Shiren also assembles an adventurer’s party of his own, just like in any RPG. That said, his allies are a lot weirder than you might find in a Dragon Quest game. Aside from Asuka, a wandering adventurer popular enough to later score her own spin-off title, Shiren is joined by a kappa, a talking wardrobe, and even an oni girl named Kirara who has a crush on him. None of these characters are strong enough to hold their own in a fight for long. But together, they can roll through Shiren’s dungeons like a bowling ball, making the game much more accessible for players of lower skill levels.

As the player reruns Shuten Trail over and over, they’ll likely experience the kinds of systemic stories that are Shiren’s trademark. But there are other, handcrafted vignettes as well. The shopkeepers at the top of Shuten Mountain for instance have new things to say as you build more castle parts. One keeps trying to change the name of his dog, only for the dog to become progressively more miserable. (When he names his dog “Shiren,” the dog pees all over his shoes.) Another looks out into the distance because (you learn) he is mourning the death of his pet.
As your castle takes shape, more and more inhabitants from the village come out to help. At first they insist that their involvement be a secret. After all, the prophecy insists that Shiren build the castle by himself! But so many others end up helping that the secret’s rather meaningless in the end. At the end of the day, while the castle may be Shiren’s, it was built by everybody in the village of Natane.

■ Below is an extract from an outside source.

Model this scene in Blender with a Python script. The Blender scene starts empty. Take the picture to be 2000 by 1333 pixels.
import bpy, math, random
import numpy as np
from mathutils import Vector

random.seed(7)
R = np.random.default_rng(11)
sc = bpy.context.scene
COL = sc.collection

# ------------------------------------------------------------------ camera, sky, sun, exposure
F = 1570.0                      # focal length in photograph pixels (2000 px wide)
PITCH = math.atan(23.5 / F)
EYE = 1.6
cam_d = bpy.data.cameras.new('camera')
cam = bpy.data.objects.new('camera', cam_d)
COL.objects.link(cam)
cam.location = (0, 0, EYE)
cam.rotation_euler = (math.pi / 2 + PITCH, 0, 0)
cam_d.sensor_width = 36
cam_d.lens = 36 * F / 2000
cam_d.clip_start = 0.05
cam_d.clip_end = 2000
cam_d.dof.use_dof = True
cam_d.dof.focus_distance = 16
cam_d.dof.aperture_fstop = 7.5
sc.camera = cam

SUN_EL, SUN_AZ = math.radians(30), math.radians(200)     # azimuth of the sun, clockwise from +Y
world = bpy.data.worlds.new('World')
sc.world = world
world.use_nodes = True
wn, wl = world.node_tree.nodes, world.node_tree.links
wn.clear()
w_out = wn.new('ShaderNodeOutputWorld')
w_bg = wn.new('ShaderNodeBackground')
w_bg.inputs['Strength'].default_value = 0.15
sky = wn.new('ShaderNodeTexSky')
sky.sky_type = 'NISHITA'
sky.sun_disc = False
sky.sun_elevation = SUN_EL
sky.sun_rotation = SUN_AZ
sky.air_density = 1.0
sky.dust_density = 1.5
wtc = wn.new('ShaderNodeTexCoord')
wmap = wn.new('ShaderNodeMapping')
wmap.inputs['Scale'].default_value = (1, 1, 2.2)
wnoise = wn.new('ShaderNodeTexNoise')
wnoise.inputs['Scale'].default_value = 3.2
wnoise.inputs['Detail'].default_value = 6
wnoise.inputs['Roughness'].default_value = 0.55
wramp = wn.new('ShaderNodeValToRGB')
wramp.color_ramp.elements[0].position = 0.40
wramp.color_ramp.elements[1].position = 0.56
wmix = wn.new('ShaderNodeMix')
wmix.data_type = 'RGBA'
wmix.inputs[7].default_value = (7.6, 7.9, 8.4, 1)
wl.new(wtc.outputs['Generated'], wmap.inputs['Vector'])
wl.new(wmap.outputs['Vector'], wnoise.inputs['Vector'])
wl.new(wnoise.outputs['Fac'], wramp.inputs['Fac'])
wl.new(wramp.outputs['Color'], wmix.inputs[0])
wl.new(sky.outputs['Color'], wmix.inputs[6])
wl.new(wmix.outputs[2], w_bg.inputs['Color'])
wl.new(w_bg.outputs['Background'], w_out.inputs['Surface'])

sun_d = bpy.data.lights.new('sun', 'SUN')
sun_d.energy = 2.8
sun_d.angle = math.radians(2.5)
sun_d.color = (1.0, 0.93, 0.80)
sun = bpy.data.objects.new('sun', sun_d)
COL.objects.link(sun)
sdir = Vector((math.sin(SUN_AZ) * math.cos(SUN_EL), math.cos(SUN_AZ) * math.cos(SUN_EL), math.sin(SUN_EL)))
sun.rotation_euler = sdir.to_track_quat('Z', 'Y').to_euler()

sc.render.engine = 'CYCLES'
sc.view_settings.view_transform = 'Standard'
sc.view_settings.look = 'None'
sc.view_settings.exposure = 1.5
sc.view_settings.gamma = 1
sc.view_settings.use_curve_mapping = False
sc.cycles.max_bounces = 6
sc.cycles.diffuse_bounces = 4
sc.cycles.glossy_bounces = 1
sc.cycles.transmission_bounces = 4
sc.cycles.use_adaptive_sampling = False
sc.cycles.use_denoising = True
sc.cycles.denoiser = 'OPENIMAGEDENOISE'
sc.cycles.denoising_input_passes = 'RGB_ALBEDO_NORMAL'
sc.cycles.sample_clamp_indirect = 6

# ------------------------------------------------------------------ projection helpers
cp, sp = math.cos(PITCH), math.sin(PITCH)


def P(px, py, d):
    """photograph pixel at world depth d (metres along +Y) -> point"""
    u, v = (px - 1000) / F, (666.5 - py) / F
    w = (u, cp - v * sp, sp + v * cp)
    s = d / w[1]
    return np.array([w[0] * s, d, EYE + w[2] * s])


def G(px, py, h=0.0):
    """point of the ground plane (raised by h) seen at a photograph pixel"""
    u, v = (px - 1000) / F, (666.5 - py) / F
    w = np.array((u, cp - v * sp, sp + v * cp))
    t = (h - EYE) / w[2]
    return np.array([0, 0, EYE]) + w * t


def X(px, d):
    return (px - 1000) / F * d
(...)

Shiren the Wanderer 2 didn’t have to construct its story this way. The original Shiren told a perfectly satisfying narrative via the straightforward experience of climbing Table Mountain. Yet even that first game utilized repeated runs to endear you to the characters. Like Oryu the Blinder, a femme fatale who will eventually join your party if you let her prank you enough times. Or Pekeji, a hopeless shop employee who claims he’s Shiren’s younger brother, but only joins his party after asking for money and food.
The secret of Shiren’s success is how its staff understood the systemic joys of roguelikes were not enough for a wider audience. Chunsoft previously developed the first five Dragon Quest games, which livened up its twin influences of Wizardry and Ultima with vibrant art by Akira Toriyama. Yuji Horii’s writing as well was full of charming turns of phrase that became iconic, such as “へんじがない。ただの しかばねのようだ。” (“There’s no response. It’s just a corpse.”) The Shiren the Wanderer games pull the same trick by changing NPC dialogue over multiple runs, granting the illusion of life. If you, the player, are invested in the world and its people, you’re that much more likely to persist, despite the harsh difficulty of a roguelike.

Once you finish building your castle, all the friends you’ve made along the way come together in celebration. It’s not the end of the game by any means. The assault on the oni stronghold of Onigashima remains, which you could say is where Shiren 2 really begins. Yet what the player endures in Onigashima would not mean nearly as much without the preparations made in the early stages of the game. You throw Shiren into mortal danger again and again because you’ve come to care for everybody in Natane–Riku who idolizes you, Asuka your reliable ally, Kirara who sneaks into a festival on the night of the full moon even though full moon rays sap oni life force.
The systems might be the appeal of Shiren the Wanderer for its hardcore fans. But its characters, no matter how goofy they might be, are the foundation of its castle.